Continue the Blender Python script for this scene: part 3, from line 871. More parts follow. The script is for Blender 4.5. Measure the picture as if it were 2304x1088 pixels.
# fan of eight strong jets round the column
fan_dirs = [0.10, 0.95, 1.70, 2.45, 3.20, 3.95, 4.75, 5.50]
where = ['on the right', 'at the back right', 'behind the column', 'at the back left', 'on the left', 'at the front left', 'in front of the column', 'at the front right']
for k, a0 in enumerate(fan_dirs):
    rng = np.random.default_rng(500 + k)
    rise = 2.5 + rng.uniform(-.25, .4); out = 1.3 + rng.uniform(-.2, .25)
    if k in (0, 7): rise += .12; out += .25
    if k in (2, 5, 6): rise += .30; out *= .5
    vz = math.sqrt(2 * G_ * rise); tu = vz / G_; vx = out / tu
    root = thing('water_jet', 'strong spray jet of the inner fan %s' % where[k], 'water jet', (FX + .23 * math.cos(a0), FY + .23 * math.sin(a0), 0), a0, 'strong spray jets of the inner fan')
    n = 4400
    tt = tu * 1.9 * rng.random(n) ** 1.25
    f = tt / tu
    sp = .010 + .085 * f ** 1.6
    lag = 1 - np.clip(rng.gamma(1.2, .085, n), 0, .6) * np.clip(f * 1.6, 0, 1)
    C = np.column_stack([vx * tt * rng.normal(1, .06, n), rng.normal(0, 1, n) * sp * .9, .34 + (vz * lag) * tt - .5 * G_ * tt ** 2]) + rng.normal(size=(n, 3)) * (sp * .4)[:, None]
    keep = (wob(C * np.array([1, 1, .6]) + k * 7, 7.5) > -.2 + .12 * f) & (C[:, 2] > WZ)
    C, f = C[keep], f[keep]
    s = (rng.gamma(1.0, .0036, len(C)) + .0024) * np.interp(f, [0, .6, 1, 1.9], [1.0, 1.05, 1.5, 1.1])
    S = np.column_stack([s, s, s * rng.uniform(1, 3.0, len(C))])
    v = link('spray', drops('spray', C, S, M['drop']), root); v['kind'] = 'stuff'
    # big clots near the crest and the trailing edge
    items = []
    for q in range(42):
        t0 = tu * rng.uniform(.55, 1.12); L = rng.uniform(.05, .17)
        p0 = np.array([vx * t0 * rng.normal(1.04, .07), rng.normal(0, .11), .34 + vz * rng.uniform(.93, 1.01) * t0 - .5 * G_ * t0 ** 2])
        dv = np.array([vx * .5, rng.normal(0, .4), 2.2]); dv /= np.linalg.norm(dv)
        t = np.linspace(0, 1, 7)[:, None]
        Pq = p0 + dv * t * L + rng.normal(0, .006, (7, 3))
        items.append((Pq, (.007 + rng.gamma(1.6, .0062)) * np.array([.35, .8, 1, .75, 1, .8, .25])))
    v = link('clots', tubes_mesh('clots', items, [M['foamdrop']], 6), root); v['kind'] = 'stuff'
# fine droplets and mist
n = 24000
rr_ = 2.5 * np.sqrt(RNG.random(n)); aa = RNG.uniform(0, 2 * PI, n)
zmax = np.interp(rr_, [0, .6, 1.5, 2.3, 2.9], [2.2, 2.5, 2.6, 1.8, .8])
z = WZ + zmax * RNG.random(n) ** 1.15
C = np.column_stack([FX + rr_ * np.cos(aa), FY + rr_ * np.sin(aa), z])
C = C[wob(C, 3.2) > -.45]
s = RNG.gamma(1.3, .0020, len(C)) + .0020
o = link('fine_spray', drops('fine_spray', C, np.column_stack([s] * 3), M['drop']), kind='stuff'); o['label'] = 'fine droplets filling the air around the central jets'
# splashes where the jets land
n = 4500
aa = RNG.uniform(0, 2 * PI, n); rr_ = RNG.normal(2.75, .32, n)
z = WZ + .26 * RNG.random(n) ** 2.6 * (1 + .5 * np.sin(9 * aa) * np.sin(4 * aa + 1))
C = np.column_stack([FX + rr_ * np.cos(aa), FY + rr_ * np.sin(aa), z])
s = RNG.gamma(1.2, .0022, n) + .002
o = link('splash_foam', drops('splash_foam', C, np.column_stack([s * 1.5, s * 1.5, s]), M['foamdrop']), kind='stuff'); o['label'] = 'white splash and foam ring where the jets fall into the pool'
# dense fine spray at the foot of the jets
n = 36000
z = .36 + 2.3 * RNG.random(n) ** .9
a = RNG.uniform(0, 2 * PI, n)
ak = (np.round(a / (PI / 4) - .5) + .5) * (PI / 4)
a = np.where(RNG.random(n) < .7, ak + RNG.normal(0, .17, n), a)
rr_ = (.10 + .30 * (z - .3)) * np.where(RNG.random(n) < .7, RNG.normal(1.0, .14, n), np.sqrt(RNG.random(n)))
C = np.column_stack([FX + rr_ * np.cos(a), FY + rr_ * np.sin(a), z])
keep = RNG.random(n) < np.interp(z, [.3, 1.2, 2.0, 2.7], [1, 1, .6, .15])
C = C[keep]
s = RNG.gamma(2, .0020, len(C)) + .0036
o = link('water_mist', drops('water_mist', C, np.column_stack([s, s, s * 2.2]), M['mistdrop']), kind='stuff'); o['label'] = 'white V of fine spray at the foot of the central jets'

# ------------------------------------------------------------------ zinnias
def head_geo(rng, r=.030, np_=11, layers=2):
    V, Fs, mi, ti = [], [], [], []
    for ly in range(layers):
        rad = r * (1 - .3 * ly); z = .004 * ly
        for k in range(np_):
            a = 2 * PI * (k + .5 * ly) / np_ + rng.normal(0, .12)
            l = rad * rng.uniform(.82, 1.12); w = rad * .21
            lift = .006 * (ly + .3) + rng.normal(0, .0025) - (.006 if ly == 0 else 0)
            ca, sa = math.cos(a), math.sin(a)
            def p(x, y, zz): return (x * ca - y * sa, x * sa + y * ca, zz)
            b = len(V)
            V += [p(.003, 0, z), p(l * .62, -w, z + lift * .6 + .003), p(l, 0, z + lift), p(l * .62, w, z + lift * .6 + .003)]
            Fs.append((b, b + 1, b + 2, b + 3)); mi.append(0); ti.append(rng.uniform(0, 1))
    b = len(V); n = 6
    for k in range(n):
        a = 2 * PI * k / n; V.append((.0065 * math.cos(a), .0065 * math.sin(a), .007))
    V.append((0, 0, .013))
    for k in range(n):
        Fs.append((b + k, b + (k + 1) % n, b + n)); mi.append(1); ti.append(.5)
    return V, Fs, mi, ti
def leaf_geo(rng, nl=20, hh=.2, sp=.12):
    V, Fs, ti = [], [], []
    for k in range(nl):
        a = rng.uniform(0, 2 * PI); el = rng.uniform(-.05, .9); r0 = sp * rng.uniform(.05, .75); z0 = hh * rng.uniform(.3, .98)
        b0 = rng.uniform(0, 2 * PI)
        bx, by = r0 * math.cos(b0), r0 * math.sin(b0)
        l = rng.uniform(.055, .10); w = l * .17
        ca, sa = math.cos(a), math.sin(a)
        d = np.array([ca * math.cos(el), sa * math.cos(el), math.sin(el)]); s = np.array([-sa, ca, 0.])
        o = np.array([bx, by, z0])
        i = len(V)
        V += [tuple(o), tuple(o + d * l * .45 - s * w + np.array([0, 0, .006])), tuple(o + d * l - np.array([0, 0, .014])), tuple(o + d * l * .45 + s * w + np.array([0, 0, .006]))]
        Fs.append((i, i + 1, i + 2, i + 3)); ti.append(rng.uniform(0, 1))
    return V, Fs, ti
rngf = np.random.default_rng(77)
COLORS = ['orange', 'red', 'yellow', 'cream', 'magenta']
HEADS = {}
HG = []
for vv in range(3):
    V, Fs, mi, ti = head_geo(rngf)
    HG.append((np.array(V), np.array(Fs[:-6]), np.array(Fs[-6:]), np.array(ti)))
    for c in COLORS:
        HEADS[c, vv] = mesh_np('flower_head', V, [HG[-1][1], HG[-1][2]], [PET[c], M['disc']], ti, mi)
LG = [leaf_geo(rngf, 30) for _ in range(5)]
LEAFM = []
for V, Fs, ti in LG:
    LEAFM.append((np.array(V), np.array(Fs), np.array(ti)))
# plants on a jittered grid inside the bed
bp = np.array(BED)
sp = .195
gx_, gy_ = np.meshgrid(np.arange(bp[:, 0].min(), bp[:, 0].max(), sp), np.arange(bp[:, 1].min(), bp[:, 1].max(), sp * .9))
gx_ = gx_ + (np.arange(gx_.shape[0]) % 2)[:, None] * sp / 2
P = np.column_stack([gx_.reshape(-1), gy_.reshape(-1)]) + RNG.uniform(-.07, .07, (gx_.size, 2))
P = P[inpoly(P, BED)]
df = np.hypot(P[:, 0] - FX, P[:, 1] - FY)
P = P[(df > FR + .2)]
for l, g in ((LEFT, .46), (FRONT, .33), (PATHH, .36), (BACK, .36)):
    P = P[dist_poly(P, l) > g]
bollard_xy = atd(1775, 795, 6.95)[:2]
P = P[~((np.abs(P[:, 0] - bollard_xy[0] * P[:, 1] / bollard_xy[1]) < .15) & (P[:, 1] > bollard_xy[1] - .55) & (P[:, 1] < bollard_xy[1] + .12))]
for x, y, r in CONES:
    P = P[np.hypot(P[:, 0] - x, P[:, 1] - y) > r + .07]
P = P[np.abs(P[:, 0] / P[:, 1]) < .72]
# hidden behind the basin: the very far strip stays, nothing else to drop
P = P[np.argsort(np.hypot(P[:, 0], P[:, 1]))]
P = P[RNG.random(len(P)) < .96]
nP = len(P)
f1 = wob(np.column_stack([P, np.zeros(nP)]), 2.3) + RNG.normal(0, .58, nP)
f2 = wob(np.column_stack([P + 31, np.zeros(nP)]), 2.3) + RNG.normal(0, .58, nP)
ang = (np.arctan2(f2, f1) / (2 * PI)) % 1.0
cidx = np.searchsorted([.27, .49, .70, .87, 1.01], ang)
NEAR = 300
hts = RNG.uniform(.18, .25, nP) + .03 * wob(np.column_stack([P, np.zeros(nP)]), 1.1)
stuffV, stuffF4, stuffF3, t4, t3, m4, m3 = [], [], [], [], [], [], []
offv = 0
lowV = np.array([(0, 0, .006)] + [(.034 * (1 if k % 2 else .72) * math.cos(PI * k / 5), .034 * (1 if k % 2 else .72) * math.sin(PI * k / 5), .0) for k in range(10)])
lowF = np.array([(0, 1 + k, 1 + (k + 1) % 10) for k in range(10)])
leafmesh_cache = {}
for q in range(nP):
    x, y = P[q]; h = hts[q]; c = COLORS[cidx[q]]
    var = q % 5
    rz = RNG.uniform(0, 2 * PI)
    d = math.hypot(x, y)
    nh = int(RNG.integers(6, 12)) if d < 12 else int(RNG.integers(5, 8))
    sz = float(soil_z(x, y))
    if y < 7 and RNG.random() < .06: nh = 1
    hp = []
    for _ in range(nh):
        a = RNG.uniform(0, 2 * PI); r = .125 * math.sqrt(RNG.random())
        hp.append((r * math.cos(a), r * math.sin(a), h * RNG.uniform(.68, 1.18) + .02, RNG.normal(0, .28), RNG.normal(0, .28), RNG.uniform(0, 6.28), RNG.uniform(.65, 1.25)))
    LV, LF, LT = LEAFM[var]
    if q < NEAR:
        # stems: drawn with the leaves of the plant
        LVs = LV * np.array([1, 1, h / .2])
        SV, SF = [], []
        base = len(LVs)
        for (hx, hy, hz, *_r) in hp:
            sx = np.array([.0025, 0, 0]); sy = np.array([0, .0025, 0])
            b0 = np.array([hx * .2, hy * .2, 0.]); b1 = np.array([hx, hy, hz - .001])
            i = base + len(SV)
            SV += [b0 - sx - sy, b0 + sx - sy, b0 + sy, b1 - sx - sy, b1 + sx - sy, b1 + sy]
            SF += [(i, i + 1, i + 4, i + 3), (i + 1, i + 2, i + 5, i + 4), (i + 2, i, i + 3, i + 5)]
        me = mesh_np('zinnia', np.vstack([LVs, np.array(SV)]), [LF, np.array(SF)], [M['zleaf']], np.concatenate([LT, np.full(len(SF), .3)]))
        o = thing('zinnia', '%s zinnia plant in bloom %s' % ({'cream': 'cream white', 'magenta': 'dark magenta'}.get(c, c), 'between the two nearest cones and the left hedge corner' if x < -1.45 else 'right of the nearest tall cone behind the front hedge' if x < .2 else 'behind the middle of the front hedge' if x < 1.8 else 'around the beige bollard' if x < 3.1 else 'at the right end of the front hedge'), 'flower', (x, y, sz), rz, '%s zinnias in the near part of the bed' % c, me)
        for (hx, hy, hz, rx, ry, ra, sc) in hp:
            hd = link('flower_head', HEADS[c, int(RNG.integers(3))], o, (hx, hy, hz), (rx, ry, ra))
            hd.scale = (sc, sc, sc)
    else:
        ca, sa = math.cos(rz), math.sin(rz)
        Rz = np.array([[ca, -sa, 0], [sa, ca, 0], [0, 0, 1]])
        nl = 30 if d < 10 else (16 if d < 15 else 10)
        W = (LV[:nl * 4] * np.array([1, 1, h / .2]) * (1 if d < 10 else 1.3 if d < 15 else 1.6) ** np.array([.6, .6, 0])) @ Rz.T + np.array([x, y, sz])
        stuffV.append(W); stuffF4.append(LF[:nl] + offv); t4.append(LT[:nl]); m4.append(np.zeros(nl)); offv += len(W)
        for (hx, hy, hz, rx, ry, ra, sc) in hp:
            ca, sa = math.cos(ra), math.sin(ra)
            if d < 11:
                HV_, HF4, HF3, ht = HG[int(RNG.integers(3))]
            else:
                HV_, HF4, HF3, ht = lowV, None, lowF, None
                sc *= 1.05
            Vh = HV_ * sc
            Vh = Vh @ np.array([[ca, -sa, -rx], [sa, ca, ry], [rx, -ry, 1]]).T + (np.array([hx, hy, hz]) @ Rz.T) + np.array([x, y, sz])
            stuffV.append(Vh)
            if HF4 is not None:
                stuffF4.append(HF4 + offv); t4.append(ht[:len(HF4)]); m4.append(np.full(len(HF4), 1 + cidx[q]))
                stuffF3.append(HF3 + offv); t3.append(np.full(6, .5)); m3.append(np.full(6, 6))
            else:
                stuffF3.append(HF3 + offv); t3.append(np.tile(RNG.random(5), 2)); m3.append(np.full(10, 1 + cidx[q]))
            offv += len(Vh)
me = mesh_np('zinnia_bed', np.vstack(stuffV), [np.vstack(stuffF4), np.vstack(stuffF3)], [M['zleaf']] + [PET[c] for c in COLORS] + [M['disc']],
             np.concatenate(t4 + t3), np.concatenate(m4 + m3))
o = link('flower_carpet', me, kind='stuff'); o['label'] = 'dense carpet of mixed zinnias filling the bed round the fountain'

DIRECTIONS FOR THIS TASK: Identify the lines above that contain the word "part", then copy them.

EXERCISE ANSWER:
Continue the Blender Python script for this scene: part 3, from line 871. More parts follow. The script is for Blender 4.5. Measure the picture as if it were 2304x1088 pixels.
        o = thing('zinnia', '%s zinnia plant in bloom %s' % ({'cream': 'cream white', 'magenta': 'dark magenta'}.get(c, c), 'between the two nearest cones and the left hedge corner' if x < -1.45 else 'right of the nearest tall cone behind the front hedge' if x < .2 else 'behind the middle of the front hedge' if x < 1.8 else 'around the beige bollard' if x < 3.1 else 'at the right end of the front hedge'), 'flower', (x, y, sz), rz, '%s zinnias in the near part of the bed' % c, me)